# [TO DO]
Print the full listing exactly.

═══ PROVIDED MATERIAL

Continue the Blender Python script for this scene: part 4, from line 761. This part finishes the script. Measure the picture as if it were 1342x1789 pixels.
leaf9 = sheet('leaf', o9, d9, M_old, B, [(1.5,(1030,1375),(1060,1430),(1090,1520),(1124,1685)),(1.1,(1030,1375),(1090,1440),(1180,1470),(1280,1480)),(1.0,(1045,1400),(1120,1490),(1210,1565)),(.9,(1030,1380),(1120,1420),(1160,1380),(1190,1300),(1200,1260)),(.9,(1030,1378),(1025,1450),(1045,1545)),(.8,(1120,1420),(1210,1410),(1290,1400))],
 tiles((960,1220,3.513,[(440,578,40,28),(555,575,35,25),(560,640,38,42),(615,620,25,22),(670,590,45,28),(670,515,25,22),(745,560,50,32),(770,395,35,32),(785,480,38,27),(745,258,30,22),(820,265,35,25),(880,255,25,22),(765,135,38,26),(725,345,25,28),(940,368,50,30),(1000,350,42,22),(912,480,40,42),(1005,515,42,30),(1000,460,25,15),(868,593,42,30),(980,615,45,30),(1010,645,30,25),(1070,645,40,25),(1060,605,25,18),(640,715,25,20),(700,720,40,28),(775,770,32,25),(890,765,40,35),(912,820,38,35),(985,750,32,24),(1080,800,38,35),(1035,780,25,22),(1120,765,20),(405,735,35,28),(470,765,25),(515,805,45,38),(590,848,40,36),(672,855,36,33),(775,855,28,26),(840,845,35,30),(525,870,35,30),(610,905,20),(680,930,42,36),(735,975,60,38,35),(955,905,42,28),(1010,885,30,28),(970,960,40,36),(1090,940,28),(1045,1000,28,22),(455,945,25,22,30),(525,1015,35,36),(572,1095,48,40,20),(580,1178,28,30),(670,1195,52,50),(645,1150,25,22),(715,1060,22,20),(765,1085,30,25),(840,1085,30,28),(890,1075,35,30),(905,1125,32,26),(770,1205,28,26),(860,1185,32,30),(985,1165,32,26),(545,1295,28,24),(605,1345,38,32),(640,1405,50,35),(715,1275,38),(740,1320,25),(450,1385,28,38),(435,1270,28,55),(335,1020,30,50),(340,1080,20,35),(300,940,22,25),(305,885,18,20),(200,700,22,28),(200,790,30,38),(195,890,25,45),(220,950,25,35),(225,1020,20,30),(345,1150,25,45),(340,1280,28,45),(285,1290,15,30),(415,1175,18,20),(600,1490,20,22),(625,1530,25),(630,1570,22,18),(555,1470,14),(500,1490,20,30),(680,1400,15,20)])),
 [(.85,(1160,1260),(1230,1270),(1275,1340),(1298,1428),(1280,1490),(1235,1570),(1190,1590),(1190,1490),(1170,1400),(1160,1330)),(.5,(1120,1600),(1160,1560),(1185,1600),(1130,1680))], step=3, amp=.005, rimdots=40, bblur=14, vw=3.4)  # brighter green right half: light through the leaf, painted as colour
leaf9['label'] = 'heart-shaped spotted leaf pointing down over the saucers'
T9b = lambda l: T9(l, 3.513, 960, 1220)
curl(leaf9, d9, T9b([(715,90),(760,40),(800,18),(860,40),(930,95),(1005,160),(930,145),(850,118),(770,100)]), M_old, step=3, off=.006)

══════

# [IN RESPONSE]
Continue the Blender Python script for this scene: part 4, from line 761. This part finishes the script. Measure the picture as if it were 1342x1789 pixels.
leaf9 = sheet('leaf', o9, d9, M_old, B, [(1.5,(1030,1375),(1060,1430),(1090,1520),(1124,1685)),(1.1,(1030,1375),(1090,1440),(1180,1470),(1280,1480)),(1.0,(1045,1400),(1120,1490),(1210,1565)),(.9,(1030,1380),(1120,1420),(1160,1380),(1190,1300),(1200,1260)),(.9,(1030,1378),(1025,1450),(1045,1545)),(.8,(1120,1420),(1210,1410),(1290,1400))],
 tiles((960,1220,3.513,[(440,578,40,28),(555,575,35,25),(560,640,38,42),(615,620,25,22),(670,590,45,28),(670,515,25,22),(745,560,50,32),(770,395,35,32),(785,480,38,27),(745,258,30,22),(820,265,35,25),(880,255,25,22),(765,135,38,26),(725,345,25,28),(940,368,50,30),(1000,350,42,22),(912,480,40,42),(1005,515,42,30),(1000,460,25,15),(868,593,42,30),(980,615,45,30),(1010,645,30,25),(1070,645,40,25),(1060,605,25,18),(640,715,25,20),(700,720,40,28),(775,770,32,25),(890,765,40,35),(912,820,38,35),(985,750,32,24),(1080,800,38,35),(1035,780,25,22),(1120,765,20),(405,735,35,28),(470,765,25),(515,805,45,38),(590,848,40,36),(672,855,36,33),(775,855,28,26),(840,845,35,30),(525,870,35,30),(610,905,20),(680,930,42,36),(735,975,60,38,35),(955,905,42,28),(1010,885,30,28),(970,960,40,36),(1090,940,28),(1045,1000,28,22),(455,945,25,22,30),(525,1015,35,36),(572,1095,48,40,20),(580,1178,28,30),(670,1195,52,50),(645,1150,25,22),(715,1060,22,20),(765,1085,30,25),(840,1085,30,28),(890,1075,35,30),(905,1125,32,26),(770,1205,28,26),(860,1185,32,30),(985,1165,32,26),(545,1295,28,24),(605,1345,38,32),(640,1405,50,35),(715,1275,38),(740,1320,25),(450,1385,28,38),(435,1270,28,55),(335,1020,30,50),(340,1080,20,35),(300,940,22,25),(305,885,18,20),(200,700,22,28),(200,790,30,38),(195,890,25,45),(220,950,25,35),(225,1020,20,30),(345,1150,25,45),(340,1280,28,45),(285,1290,15,30),(415,1175,18,20),(600,1490,20,22),(625,1530,25),(630,1570,22,18),(555,1470,14),(500,1490,20,30),(680,1400,15,20)])),
 [(.85,(1160,1260),(1230,1270),(1275,1340),(1298,1428),(1280,1490),(1235,1570),(1190,1590),(1190,1490),(1170,1400),(1160,1330)),(.5,(1120,1600),(1160,1560),(1185,1600),(1130,1680))], step=3, amp=.005, rimdots=40, bblur=14, vw=3.4)  # brighter green right half: light through the leaf, painted as colour
leaf9['label'] = 'heart-shaped spotted leaf pointing down over the saucers'
T9b = lambda l: T9(l, 3.513, 960, 1220)
curl(leaf9, d9, T9b([(715,90),(760,40),(800,18),(860,40),(930,95),(1005,160),(930,145),(850,118),(770,100)]), M_old, step=3, off=.006)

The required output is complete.